- Objective -
Print all of the lines exactly. Any picture among them stays out.

>>

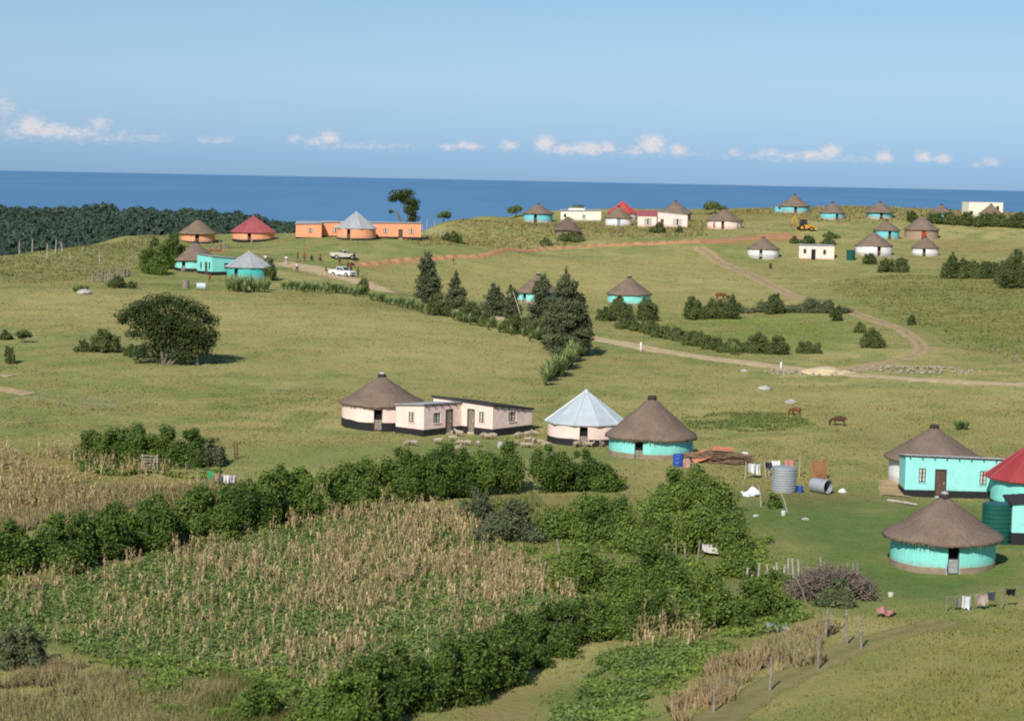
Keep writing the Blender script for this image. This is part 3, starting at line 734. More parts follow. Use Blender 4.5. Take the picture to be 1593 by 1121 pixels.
def grassmat():
    m, nt, b, o = newmat('grass_blades')
    a = nd(nt, 'ShaderNodeAttribute', attribute_name='col'); nt.links.new(a.outputs['Color'], b.inputs['Base Color'])
    b.inputs['Roughness'].default_value = .8; b.inputs['Specular IOR Level'].default_value = .1
    cn = nd(nt, 'ShaderNodeCombineXYZ'); cn.inputs[1].default_value = -.35; cn.inputs[2].default_value = .97; nt.links.new(cn.outputs[0], b.inputs['Normal'])
    t = nd(nt, 'ShaderNodeBsdfTranslucent'); nt.links.new(a.outputs['Color'], t.inputs[0])
    mx = nd(nt, 'ShaderNodeMixShader'); mx.inputs[0].default_value = .25
    nt.links.new(b.outputs[0], mx.inputs[1]); nt.links.new(t.outputs[0], mx.inputs[2]); nt.links.new(mx.outputs[0], o.inputs[0])
    return m
GM = grassmat()
def sample(y0, y1, n, pad=1.16):
    y = np.sqrt(RNG.uniform(y0 ** 2, y1 ** 2, n)); x = RNG.uniform(-.2414, .2414, n) * y * pad
    return x, y
# distance to roads for keeping them clear
ROADS = [o for o in COL.objects if o.name.split('.')[0] in ('gravel_road', 'vehicle_track', 'footpath', 'soil_bank')]
occ = np.zeros(GX.shape, bool)
for o_ in ROADS:
    v = np.empty(len(o_.data.vertices) * 3); o_.data.vertices.foreach_get('co', v); v = v.reshape(-1, 3)
    i = np.clip(((v[:, 0] - gx[0]) / DX + .5).astype(int), 0, len(gx) - 1); j = np.clip(((v[:, 1] - gy[0]) / DX + .5).astype(int), 0, len(gy) - 1)
    k = 1 if 'worn' not in o_.active_material.name else 0
    if k: occ[j, i] = True
def clear(x, y):
    u = np.clip((x - gx[0]) / DX + .5, 0, len(gx) - 1).astype(int); v = np.clip((y - gy[0]) / DX + .5, 0, len(gy) - 1).astype(int)
    return ~occ[v, u]
sets = []
for y0, y1, n, h, w in ((84, 140, 90000, .15, .07), (140, 215, 110000, .15, .09), (215, 330, 90000, .14, .12), (330, 620, 60000, .17, .22)):
    x, y = sample(y0, y1, n); k = clear(x, y); x = x[k]; y = y[k]
    k = (zval('bare1', x, y) + zval('bare2', x, y) + zval('bare3', x, y) + zval('worn', x, y) + .8 * zval('redflat', x, y)) < .30 + .3 * RNG.random(len(x)); x = x[k]; y = y[k]
    q = fbm(x / 3.1, y / 3.1, 71, 3); k = RNG.random(len(x)) < .35 + 1.1 * sm(q, .38, .62); x = x[k]; y = y[k]
    short = zval('lawn', x, y) * .65 + zval('yard', x, y) * .5
    hh = h * RNG.uniform(.5, 1.3, len(x)) * (.6 + .9 * fbm(x / 6, y / 6, 72, 2)) * (1 - short)
    sets.append(blades(x, y, hh, np.full(len(x), w), gcol(x, y) * RNG.uniform(.95, 1.25, (len(x), 1)) * np.array([1, 1, .95])))
def tall(px, n, h, w, col, per=4, var=.25):
    poly = wpoly(px); a = np.array(poly); out = []
    x = RNG.uniform(a[:, 0].min(), a[:, 0].max(), n * 3); y = RNG.uniform(a[:, 1].min(), a[:, 1].max(), n * 3)
    wx = x + (fbm(x / 5, y / 5, 81) - .5) * 5; wy = y + (fbm(x / 5, y / 5, 82) - .5) * 5
    k = inpoly(wx, wy, poly) & (fbm(x / 2.2, y / 2.2, 83, 3) + .12 * RNG.random(len(x)) > .44); x = x[k][:n]; y = y[k][:n]
    c = np.array(col)[None] * RNG.uniform(1 - var, 1 + var, (len(x), 1)) * (1 + .25 * (fbm(x / 3, y / 3, 84)[:, None] - .5) * np.array([1, -.3, 1.]))
    return blades(x, y, h * RNG.uniform(.5, 1.2, len(x)), np.full(len(x), w), c, per, .7)
TAN = lin(170, 153, 112)
sets += [tall([(1040,1100),(1110,1060),(1190,1005),(1260,970),(1325,985),(1290,1012),(1200,1055),(1110,1100),(1060,1130)], 5000, .75, .07, TAN),
 tall([(-60,1035),(90,1025),(200,1055),(330,1080),(330,1150),(-60,1150)], 7000, .7, .06, lin(152, 144, 100)),
 tall([(-60,770),(0,778),(120,760),(330,755),(320,775),(180,800),(0,832),(-60,840)], 6000, .7, .07, lin(158, 146, 102)),
 tall([(0,400),(120,380),(260,366),(270,400),(180,430),(60,440),(0,440)], 3500, .36, .16, lin(134, 134, 84)),
 tall([(560,352),(760,342),(1100,345),(1100,368),(900,375),(650,385)], 6000, .5, .22, lin(150, 142, 90)),
 tall([(1060,648),(1150,640),(1250,645),(1285,660),(1180,672),(1080,668)], 1500, .26, .12, lin(108, 124, 68)),
 tall([(1290,440),(1400,425),(1593,440),(1700,480),(1700,560),(1593,565),(1490,540),(1420,500),(1330,470)], 7000, .26, .16, lin(124, 126, 72)),
 tall([(1080,332),(1230,322),(1420,322),(1593,330),(1593,345),(1300,350)], 4000, .55, .25, lin(156, 146, 94)),
 tall([(300,1050),(480,1095),(560,1140),(250,1140),(320,1080)], 4000, .6, .07, lin(116, 118, 68)),
 tall([(720,790),(830,770),(880,800),(830,840),(760,830)], 4500, .6, .1, lin(134, 138, 80))]
off = 0; Vg = []; Qg = []; Cg = []
for V, Q, C in sets: Vg.append(V); Qg.append(Q + off); Cg.append(C); off += len(V)
stuff(npmesh('grass', np.concatenate(Vg), np.concatenate(Qg), GM, color=np.concatenate(Cg)), 'tufts of olive and tan pasture grass covering the hillsides', 'grass')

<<

- Solution to this problem -
Keep writing the Blender script for this image. This is part 3, starting at line 734. More parts follow. Use Blender 4.5. Take the picture to be 1593 by 1121 pixels.
def grassmat():
    m, nt, b, o = newmat('grass_blades')
    a = nd(nt, 'ShaderNodeAttribute', attribute_name='col'); nt.links.new(a.outputs['Color'], b.inputs['Base Color'])
    b.inputs['Roughness'].default_value = .8; b.inputs['Specular IOR Level'].default_value = .1
    cn = nd(nt, 'ShaderNodeCombineXYZ'); cn.inputs[1].default_value = -.35; cn.inputs[2].default_value = .97; nt.links.new(cn.outputs[0], b.inputs['Normal'])
    t = nd(nt, 'ShaderNodeBsdfTranslucent'); nt.links.new(a.outputs['Color'], t.inputs[0])
    mx = nd(nt, 'ShaderNodeMixShader'); mx.inputs[0].default_value = .25
    nt.links.new(b.outputs[0], mx.inputs[1]); nt.links.new(t.outputs[0], mx.inputs[2]); nt.links.new(mx.outputs[0], o.inputs[0])
    return m
GM = grassmat()
def sample(y0, y1, n, pad=1.16):
    y = np.sqrt(RNG.uniform(y0 ** 2, y1 ** 2, n)); x = RNG.uniform(-.2414, .2414, n) * y * pad
    return x, y
# distance to roads for keeping them clear
ROADS = [o for o in COL.objects if o.name.split('.')[0] in ('gravel_road', 'vehicle_track', 'footpath', 'soil_bank')]
occ = np.zeros(GX.shape, bool)
for o_ in ROADS:
    v = np.empty(len(o_.data.vertices) * 3); o_.data.vertices.foreach_get('co', v); v = v.reshape(-1, 3)
    i = np.clip(((v[:, 0] - gx[0]) / DX + .5).astype(int), 0, len(gx) - 1); j = np.clip(((v[:, 1] - gy[0]) / DX + .5).astype(int), 0, len(gy) - 1)
    k = 1 if 'worn' not in o_.active_material.name else 0
    if k: occ[j, i] = True
def clear(x, y):
    u = np.clip((x - gx[0]) / DX + .5, 0, len(gx) - 1).astype(int); v = np.clip((y - gy[0]) / DX + .5, 0, len(gy) - 1).astype(int)
    return ~occ[v, u]
sets = []
for y0, y1, n, h, w in ((84, 140, 90000, .15, .07), (140, 215, 110000, .15, .09), (215, 330, 90000, .14, .12), (330, 620, 60000, .17, .22)):
    x, y = sample(y0, y1, n); k = clear(x, y); x = x[k]; y = y[k]
    k = (zval('bare1', x, y) + zval('bare2', x, y) + zval('bare3', x, y) + zval('worn', x, y) + .8 * zval('redflat', x, y)) < .30 + .3 * RNG.random(len(x)); x = x[k]; y = y[k]
    q = fbm(x / 3.1, y / 3.1, 71, 3); k = RNG.random(len(x)) < .35 + 1.1 * sm(q, .38, .62); x = x[k]; y = y[k]
    short = zval('lawn', x, y) * .65 + zval('yard', x, y) * .5
    hh = h * RNG.uniform(.5, 1.3, len(x)) * (.6 + .9 * fbm(x / 6, y / 6, 72, 2)) * (1 - short)
    sets.append(blades(x, y, hh, np.full(len(x), w), gcol(x, y) * RNG.uniform(.95, 1.25, (len(x), 1)) * np.array([1, 1, .95])))
def tall(px, n, h, w, col, per=4, var=.25):
    poly = wpoly(px); a = np.array(poly); out = []
    x = RNG.uniform(a[:, 0].min(), a[:, 0].max(), n * 3); y = RNG.uniform(a[:, 1].min(), a[:, 1].max(), n * 3)
    wx = x + (fbm(x / 5, y / 5, 81) - .5) * 5; wy = y + (fbm(x / 5, y / 5, 82) - .5) * 5
    k = inpoly(wx, wy, poly) & (fbm(x / 2.2, y / 2.2, 83, 3) + .12 * RNG.random(len(x)) > .44); x = x[k][:n]; y = y[k][:n]
    c = np.array(col)[None] * RNG.uniform(1 - var, 1 + var, (len(x), 1)) * (1 + .25 * (fbm(x / 3, y / 3, 84)[:, None] - .5) * np.array([1, -.3, 1.]))
    return blades(x, y, h * RNG.uniform(.5, 1.2, len(x)), np.full(len(x), w), c, per, .7)
TAN = lin(170, 153, 112)
sets += [tall([(1040,1100),(1110,1060),(1190,1005),(1260,970),(1325,985),(1290,1012),(1200,1055),(1110,1100),(1060,1130)], 5000, .75, .07, TAN),
 tall([(-60,1035),(90,1025),(200,1055),(330,1080),(330,1150),(-60,1150)], 7000, .7, .06, lin(152, 144, 100)),
 tall([(-60,770),(0,778),(120,760),(330,755),(320,775),(180,800),(0,832),(-60,840)], 6000, .7, .07, lin(158, 146, 102)),
 tall([(0,400),(120,380),(260,366),(270,400),(180,430),(60,440),(0,440)], 3500, .36, .16, lin(134, 134, 84)),
 tall([(560,352),(760,342),(1100,345),(1100,368),(900,375),(650,385)], 6000, .5, .22, lin(150, 142, 90)),
 tall([(1060,648),(1150,640),(1250,645),(1285,660),(1180,672),(1080,668)], 1500, .26, .12, lin(108, 124, 68)),
 tall([(1290,440),(1400,425),(1593,440),(1700,480),(1700,560),(1593,565),(1490,540),(1420,500),(1330,470)], 7000, .26, .16, lin(124, 126, 72)),
 tall([(1080,332),(1230,322),(1420,322),(1593,330),(1593,345),(1300,350)], 4000, .55, .25, lin(156, 146, 94)),
 tall([(300,1050),(480,1095),(560,1140),(250,1140),(320,1080)], 4000, .6, .07, lin(116, 118, 68)),
 tall([(720,790),(830,770),(880,800),(830,840),(760,830)], 4500, .6, .1, lin(134, 138, 80))]
off = 0; Vg = []; Qg = []; Cg = []
for V, Q, C in sets: Vg.append(V); Qg.append(Q + off); Cg.append(C); off += len(V)
stuff(npmesh('grass', np.concatenate(Vg), np.concatenate(Qg), GM, color=np.concatenate(Cg)), 'tufts of olive and tan pasture grass covering the hillsides', 'grass')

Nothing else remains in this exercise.